**Stated problem:** Copy out exactly the lines from the first line of the material below through the line containing "WARM = (1.0, 0.70, 0.40)", and nothing beyond them.
[start Task input]
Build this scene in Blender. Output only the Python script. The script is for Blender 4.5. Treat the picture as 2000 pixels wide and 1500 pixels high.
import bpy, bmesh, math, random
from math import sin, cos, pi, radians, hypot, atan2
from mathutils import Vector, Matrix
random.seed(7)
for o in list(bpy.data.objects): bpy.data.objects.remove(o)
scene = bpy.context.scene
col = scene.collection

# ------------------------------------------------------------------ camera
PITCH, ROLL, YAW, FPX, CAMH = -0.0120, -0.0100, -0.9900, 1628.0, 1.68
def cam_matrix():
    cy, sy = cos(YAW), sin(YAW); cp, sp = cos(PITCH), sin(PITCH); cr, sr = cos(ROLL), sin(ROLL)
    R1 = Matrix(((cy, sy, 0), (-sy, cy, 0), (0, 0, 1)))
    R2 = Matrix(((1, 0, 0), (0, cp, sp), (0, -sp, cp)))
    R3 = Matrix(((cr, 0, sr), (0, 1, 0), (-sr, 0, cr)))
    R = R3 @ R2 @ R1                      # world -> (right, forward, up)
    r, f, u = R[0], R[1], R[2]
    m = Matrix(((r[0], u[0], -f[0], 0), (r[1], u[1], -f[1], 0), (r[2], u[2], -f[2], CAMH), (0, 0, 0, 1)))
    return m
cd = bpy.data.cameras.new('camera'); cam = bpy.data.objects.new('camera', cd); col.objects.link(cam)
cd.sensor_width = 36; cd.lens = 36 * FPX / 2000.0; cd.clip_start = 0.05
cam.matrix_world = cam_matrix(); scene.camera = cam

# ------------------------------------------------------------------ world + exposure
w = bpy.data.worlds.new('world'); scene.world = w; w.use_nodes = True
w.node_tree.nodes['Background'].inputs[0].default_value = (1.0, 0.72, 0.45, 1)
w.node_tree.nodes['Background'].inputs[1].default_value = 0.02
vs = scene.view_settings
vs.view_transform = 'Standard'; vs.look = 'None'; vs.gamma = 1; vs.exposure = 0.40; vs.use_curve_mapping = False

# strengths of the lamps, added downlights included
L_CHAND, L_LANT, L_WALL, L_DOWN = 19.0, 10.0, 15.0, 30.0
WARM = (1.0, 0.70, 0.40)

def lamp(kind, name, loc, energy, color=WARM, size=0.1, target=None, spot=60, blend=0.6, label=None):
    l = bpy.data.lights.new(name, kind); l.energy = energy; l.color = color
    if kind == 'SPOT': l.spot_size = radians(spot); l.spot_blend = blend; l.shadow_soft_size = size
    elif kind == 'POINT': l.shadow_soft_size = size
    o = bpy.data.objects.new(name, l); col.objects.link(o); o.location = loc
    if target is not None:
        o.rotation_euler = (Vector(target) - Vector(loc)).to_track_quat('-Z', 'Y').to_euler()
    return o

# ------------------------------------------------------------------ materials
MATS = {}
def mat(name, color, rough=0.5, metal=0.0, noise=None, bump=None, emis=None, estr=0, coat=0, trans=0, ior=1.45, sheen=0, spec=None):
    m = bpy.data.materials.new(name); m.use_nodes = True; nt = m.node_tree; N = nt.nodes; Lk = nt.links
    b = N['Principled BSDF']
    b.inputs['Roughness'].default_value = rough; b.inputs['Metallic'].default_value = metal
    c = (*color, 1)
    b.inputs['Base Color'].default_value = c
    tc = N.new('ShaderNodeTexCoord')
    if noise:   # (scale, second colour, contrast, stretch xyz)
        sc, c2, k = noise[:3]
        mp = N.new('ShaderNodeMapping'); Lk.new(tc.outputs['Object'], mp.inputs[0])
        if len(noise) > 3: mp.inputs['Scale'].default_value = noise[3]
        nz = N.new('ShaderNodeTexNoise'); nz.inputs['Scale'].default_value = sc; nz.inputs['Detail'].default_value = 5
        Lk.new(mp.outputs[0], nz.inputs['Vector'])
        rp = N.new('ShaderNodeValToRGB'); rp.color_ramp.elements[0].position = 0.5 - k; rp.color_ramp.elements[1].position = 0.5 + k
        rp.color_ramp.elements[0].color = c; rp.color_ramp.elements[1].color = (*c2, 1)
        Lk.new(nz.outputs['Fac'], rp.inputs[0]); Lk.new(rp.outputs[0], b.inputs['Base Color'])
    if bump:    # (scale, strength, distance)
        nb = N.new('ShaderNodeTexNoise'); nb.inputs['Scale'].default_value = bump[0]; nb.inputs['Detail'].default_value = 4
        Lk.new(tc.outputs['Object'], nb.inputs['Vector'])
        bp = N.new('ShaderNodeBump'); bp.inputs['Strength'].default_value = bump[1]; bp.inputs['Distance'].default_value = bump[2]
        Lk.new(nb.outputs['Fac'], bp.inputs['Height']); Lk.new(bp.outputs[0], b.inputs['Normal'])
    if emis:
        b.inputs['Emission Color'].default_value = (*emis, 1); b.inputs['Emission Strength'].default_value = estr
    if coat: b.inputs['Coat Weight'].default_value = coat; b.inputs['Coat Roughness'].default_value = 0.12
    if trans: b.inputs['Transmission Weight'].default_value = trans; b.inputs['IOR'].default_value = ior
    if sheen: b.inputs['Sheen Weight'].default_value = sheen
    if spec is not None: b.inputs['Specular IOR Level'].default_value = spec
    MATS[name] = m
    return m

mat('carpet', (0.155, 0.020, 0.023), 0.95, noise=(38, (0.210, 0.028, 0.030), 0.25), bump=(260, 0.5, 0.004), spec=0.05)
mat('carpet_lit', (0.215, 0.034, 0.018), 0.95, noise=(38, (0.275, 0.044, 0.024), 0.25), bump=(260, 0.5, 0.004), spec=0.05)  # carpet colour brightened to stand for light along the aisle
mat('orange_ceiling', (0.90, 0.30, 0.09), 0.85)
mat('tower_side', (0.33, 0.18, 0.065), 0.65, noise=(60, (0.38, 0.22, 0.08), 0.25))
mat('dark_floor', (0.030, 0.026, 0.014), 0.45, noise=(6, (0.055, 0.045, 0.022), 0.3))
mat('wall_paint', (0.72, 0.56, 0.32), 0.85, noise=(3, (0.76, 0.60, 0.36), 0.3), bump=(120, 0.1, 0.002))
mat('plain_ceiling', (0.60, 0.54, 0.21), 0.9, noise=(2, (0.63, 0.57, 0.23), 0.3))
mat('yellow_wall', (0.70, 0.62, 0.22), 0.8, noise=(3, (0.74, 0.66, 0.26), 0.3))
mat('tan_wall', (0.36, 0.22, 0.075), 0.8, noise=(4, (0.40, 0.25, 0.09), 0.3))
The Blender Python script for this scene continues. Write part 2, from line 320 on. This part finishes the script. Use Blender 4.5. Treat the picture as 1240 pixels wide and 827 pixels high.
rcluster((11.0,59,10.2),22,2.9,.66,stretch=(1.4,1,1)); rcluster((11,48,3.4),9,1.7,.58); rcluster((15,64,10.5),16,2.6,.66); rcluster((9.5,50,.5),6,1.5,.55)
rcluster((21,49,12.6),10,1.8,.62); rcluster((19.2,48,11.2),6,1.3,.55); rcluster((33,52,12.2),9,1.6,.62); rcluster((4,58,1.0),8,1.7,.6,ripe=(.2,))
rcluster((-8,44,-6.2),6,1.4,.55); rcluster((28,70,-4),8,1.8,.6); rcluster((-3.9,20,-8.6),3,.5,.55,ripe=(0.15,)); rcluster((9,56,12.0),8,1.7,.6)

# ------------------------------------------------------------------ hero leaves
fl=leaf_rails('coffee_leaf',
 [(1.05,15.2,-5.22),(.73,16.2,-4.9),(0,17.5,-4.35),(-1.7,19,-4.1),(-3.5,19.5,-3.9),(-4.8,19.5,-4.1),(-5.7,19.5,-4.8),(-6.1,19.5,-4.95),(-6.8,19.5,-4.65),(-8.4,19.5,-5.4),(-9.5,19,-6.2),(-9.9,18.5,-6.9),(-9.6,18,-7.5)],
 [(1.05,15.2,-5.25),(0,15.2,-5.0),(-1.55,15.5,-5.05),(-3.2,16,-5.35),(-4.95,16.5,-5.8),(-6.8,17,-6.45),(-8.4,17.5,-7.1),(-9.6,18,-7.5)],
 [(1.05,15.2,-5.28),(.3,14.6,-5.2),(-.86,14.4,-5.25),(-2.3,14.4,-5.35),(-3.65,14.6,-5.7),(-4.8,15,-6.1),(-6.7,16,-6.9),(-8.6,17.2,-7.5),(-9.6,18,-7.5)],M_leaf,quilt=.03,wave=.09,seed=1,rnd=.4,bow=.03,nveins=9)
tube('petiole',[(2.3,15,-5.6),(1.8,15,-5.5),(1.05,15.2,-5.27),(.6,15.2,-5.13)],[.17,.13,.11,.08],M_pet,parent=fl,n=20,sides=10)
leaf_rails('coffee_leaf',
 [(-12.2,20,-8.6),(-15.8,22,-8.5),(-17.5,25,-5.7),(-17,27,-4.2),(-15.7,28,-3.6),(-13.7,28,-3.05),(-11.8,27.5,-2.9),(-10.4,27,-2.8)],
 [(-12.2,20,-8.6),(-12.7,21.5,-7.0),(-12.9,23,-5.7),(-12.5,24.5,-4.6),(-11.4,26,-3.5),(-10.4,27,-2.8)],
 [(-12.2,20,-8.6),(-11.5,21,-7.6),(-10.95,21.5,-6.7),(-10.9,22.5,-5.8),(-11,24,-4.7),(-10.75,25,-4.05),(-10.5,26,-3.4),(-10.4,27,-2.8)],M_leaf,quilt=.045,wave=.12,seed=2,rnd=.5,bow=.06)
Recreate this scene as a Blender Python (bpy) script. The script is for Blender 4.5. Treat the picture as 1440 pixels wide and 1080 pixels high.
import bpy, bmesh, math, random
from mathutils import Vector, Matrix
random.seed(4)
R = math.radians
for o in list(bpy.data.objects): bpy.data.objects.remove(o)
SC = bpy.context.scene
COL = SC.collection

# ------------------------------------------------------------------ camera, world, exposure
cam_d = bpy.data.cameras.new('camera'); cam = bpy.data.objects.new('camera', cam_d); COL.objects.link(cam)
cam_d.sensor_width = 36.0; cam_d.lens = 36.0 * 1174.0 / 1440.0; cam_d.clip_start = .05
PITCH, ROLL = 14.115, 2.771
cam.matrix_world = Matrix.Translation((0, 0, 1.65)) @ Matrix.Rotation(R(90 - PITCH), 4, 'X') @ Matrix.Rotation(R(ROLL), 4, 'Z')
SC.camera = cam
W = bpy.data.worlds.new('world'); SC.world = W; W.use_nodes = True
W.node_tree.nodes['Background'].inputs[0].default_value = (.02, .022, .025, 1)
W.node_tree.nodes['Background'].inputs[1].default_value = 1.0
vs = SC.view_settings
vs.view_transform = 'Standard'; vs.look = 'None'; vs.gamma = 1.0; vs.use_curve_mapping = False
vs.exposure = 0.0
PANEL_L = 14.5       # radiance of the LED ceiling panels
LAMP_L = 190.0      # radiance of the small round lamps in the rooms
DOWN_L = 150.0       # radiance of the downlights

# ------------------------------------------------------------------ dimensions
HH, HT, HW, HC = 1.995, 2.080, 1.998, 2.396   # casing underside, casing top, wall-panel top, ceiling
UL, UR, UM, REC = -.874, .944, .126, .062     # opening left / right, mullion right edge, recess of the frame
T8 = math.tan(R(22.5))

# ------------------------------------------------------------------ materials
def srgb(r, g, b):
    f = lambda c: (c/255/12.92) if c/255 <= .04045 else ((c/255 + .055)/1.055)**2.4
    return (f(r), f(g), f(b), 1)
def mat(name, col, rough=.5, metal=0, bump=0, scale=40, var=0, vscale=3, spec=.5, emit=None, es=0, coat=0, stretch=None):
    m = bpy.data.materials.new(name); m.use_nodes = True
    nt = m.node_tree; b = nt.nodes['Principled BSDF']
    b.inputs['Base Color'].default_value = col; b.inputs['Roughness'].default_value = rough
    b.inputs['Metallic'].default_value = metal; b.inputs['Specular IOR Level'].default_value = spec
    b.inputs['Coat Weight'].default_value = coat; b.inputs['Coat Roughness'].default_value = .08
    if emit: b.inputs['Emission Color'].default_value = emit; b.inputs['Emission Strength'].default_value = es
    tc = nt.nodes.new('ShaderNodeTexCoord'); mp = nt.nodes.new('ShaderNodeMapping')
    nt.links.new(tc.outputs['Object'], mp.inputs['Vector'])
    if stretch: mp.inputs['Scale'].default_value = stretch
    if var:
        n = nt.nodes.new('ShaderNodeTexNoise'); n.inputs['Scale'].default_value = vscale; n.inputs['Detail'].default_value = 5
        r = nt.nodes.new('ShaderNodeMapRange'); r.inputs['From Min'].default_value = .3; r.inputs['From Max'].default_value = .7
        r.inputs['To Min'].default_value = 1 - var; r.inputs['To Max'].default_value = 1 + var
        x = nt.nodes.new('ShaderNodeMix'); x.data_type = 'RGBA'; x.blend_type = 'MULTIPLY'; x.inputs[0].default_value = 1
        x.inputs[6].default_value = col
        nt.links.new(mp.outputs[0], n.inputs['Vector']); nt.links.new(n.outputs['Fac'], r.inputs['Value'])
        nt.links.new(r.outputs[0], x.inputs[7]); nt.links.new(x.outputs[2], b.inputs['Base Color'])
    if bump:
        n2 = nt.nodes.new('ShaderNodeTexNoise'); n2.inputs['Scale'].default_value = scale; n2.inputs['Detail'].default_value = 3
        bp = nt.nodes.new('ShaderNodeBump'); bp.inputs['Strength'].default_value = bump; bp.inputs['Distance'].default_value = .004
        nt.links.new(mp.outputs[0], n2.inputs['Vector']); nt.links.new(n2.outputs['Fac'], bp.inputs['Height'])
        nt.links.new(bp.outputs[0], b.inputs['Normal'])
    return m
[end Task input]
**Response below:**
Build this scene in Blender. Output only the Python script. The script is for Blender 4.5. Treat the picture as 2000 pixels wide and 1500 pixels high.
import bpy, bmesh, math, random
from math import sin, cos, pi, radians, hypot, atan2
from mathutils import Vector, Matrix
random.seed(7)
for o in list(bpy.data.objects): bpy.data.objects.remove(o)
scene = bpy.context.scene
col = scene.collection

# ------------------------------------------------------------------ camera
PITCH, ROLL, YAW, FPX, CAMH = -0.0120, -0.0100, -0.9900, 1628.0, 1.68
def cam_matrix():
    cy, sy = cos(YAW), sin(YAW); cp, sp = cos(PITCH), sin(PITCH); cr, sr = cos(ROLL), sin(ROLL)
    R1 = Matrix(((cy, sy, 0), (-sy, cy, 0), (0, 0, 1)))
    R2 = Matrix(((1, 0, 0), (0, cp, sp), (0, -sp, cp)))
    R3 = Matrix(((cr, 0, sr), (0, 1, 0), (-sr, 0, cr)))
    R = R3 @ R2 @ R1                      # world -> (right, forward, up)
    r, f, u = R[0], R[1], R[2]
    m = Matrix(((r[0], u[0], -f[0], 0), (r[1], u[1], -f[1], 0), (r[2], u[2], -f[2], CAMH), (0, 0, 0, 1)))
    return m
cd = bpy.data.cameras.new('camera'); cam = bpy.data.objects.new('camera', cd); col.objects.link(cam)
cd.sensor_width = 36; cd.lens = 36 * FPX / 2000.0; cd.clip_start = 0.05
cam.matrix_world = cam_matrix(); scene.camera = cam

# ------------------------------------------------------------------ world + exposure
w = bpy.data.worlds.new('world'); scene.world = w; w.use_nodes = True
w.node_tree.nodes['Background'].inputs[0].default_value = (1.0, 0.72, 0.45, 1)
w.node_tree.nodes['Background'].inputs[1].default_value = 0.02
vs = scene.view_settings
vs.view_transform = 'Standard'; vs.look = 'None'; vs.gamma = 1; vs.exposure = 0.40; vs.use_curve_mapping = False

# strengths of the lamps, added downlights included
L_CHAND, L_LANT, L_WALL, L_DOWN = 19.0, 10.0, 15.0, 30.0
WARM = (1.0, 0.70, 0.40)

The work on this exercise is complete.